>> BEGIN
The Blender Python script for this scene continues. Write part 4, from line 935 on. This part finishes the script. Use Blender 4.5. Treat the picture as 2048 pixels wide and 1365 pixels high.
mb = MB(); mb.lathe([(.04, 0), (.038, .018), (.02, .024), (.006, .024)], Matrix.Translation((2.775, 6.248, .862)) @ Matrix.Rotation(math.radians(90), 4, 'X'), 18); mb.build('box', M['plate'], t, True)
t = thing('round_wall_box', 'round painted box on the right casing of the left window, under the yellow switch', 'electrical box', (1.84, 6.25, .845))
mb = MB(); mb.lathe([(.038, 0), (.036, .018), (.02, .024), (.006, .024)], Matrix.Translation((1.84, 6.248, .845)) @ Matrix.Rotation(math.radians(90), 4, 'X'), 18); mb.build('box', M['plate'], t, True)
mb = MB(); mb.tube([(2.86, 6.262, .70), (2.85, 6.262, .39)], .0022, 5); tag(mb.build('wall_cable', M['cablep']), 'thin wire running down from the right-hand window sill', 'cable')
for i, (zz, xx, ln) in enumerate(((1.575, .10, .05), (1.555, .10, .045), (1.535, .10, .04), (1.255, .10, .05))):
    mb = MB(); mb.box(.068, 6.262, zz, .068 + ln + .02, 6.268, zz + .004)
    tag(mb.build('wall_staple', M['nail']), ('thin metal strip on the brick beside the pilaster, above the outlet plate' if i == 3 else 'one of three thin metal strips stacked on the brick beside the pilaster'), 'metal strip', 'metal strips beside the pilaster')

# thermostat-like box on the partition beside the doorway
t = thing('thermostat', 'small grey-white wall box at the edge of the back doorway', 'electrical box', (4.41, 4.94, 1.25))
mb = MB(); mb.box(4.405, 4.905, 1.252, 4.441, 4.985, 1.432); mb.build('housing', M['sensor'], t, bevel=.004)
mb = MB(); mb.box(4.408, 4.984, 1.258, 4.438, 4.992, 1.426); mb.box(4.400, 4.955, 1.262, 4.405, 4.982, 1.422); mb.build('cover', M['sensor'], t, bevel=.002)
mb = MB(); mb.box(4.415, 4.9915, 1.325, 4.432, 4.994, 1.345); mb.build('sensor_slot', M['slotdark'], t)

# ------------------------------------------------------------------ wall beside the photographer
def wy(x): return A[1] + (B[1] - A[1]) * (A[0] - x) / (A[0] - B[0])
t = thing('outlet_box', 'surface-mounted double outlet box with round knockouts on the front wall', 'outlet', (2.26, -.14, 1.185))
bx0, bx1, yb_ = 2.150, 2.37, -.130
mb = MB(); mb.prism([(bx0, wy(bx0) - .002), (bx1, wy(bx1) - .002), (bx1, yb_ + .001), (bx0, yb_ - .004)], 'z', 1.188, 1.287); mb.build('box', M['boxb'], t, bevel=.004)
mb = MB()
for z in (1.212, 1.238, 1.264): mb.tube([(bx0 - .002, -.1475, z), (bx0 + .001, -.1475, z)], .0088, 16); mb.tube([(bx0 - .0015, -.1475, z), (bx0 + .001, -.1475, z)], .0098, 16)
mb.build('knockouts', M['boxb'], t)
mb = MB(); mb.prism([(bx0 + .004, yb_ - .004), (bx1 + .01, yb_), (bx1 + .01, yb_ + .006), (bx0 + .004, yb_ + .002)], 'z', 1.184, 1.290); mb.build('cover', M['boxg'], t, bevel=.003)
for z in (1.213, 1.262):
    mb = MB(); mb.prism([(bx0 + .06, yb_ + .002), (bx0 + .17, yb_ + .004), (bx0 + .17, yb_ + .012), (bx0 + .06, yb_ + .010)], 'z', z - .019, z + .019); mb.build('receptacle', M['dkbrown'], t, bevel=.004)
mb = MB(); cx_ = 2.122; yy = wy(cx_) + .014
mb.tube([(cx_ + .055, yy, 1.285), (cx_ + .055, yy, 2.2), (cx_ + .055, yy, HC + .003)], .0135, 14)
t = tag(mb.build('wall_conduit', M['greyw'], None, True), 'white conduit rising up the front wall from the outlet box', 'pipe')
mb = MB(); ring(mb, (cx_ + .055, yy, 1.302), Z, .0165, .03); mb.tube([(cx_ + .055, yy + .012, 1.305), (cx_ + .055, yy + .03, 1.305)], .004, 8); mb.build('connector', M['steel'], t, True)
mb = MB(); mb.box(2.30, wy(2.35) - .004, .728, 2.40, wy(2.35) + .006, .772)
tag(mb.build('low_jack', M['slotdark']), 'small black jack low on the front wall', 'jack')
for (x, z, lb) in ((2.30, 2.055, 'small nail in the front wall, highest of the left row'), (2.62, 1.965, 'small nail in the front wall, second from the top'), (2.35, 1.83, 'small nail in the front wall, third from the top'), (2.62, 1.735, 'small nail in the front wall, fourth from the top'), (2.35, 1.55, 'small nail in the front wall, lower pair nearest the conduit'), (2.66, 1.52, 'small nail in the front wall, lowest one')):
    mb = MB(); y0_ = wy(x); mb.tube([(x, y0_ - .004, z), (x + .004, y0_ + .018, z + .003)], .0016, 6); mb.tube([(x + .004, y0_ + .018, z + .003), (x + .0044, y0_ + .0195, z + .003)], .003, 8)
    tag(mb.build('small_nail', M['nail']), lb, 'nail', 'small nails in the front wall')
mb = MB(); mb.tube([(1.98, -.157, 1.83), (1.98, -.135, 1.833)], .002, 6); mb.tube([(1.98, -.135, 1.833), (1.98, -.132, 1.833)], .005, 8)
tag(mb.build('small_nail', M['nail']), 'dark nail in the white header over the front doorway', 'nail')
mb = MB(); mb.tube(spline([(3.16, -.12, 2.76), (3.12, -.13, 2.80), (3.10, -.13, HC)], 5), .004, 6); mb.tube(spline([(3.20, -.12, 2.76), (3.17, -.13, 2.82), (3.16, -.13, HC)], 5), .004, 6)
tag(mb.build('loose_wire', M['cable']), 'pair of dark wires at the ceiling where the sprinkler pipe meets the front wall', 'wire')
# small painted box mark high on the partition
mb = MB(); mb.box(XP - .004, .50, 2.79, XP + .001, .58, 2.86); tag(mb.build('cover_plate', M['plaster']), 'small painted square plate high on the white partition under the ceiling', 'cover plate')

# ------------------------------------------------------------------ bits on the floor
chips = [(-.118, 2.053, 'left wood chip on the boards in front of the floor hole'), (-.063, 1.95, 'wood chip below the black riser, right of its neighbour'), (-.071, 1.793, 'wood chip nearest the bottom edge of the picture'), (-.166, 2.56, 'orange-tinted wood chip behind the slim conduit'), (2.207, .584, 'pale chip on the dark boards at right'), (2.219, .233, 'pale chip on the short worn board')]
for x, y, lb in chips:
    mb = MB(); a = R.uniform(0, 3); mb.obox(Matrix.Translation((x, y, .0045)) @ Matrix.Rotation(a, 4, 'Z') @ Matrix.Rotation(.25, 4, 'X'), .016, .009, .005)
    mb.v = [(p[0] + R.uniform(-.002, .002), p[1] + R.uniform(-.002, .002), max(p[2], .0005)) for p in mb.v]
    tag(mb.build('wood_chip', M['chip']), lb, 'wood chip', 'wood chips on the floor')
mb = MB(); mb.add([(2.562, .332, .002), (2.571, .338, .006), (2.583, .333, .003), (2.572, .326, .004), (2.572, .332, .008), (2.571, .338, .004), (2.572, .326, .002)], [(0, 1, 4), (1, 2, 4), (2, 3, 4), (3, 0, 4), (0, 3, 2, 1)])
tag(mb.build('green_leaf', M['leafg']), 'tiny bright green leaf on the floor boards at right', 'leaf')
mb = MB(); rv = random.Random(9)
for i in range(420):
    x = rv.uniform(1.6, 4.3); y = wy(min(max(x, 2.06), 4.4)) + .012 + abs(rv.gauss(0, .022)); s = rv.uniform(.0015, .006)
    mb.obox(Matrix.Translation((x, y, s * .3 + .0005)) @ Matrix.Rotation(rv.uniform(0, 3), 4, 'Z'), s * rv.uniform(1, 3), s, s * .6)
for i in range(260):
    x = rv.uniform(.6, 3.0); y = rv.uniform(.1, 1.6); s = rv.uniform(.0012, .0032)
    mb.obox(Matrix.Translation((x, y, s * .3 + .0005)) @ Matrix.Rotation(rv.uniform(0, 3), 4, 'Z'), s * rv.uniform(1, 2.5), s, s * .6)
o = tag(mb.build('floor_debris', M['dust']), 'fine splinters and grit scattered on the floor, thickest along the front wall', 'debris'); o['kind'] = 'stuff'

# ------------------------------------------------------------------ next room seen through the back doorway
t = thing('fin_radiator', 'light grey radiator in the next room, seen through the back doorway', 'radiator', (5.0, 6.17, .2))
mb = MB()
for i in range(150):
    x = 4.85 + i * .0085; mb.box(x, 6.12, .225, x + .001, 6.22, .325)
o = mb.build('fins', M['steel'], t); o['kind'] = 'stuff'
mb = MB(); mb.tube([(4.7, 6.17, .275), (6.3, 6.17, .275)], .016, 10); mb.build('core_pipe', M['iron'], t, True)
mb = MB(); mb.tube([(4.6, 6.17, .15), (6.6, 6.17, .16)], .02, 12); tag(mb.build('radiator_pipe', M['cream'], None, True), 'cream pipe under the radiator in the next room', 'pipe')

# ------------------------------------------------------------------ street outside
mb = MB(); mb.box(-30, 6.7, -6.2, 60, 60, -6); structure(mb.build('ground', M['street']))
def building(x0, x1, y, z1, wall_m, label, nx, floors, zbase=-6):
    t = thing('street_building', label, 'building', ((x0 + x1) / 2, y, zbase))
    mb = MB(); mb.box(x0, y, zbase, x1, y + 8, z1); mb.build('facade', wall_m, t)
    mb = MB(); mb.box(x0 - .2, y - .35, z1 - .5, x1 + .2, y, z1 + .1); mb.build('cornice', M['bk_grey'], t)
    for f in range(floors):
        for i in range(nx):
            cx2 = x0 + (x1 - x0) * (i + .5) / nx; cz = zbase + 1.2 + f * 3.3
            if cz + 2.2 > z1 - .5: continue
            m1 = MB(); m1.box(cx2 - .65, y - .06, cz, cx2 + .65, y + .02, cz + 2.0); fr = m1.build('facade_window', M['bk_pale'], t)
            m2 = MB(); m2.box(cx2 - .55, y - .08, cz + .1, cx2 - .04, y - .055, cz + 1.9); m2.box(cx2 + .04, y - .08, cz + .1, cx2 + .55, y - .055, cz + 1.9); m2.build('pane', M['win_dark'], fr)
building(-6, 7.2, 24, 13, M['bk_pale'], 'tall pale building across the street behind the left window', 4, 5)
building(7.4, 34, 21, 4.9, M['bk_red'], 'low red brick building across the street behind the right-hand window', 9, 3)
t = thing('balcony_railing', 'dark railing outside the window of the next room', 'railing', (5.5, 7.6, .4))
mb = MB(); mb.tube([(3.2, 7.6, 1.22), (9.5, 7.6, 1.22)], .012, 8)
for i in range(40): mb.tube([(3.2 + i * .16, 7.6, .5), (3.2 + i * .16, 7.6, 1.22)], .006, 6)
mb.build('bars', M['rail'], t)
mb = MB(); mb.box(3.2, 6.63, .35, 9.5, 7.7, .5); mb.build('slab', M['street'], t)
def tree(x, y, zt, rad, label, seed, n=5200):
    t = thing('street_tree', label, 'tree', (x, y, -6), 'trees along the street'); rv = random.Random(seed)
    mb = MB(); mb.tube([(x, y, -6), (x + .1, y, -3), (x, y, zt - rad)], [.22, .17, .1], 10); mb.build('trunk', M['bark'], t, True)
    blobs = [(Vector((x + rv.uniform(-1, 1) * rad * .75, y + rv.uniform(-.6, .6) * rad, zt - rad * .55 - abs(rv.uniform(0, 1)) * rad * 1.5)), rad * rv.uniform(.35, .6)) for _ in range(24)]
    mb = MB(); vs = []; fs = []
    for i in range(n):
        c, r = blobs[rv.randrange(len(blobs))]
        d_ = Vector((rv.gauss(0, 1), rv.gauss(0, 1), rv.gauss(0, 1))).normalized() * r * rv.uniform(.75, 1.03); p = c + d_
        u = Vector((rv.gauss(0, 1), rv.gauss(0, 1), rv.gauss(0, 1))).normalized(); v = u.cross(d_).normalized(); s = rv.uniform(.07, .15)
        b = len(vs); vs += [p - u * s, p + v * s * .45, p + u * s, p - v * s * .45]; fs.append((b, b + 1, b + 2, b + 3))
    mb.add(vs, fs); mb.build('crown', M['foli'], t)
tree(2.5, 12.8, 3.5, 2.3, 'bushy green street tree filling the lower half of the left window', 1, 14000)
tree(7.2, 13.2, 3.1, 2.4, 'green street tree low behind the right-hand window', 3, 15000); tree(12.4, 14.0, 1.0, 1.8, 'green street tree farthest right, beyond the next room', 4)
>> END
Using the material above, report each line where "from" occurs.

Full solution:
The Blender Python script for this scene continues. Write part 4, from line 935 on. This part finishes the script. Use Blender 4.5. Treat the picture as 2048 pixels wide and 1365 pixels high.
mb = MB(); mb.tube([(2.86, 6.262, .70), (2.85, 6.262, .39)], .0022, 5); tag(mb.build('wall_cable', M['cablep']), 'thin wire running down from the right-hand window sill', 'cable')
t = tag(mb.build('wall_conduit', M['greyw'], None, True), 'white conduit rising up the front wall from the outlet box', 'pipe')
for (x, z, lb) in ((2.30, 2.055, 'small nail in the front wall, highest of the left row'), (2.62, 1.965, 'small nail in the front wall, second from the top'), (2.35, 1.83, 'small nail in the front wall, third from the top'), (2.62, 1.735, 'small nail in the front wall, fourth from the top'), (2.35, 1.55, 'small nail in the front wall, lower pair nearest the conduit'), (2.66, 1.52, 'small nail in the front wall, lowest one')):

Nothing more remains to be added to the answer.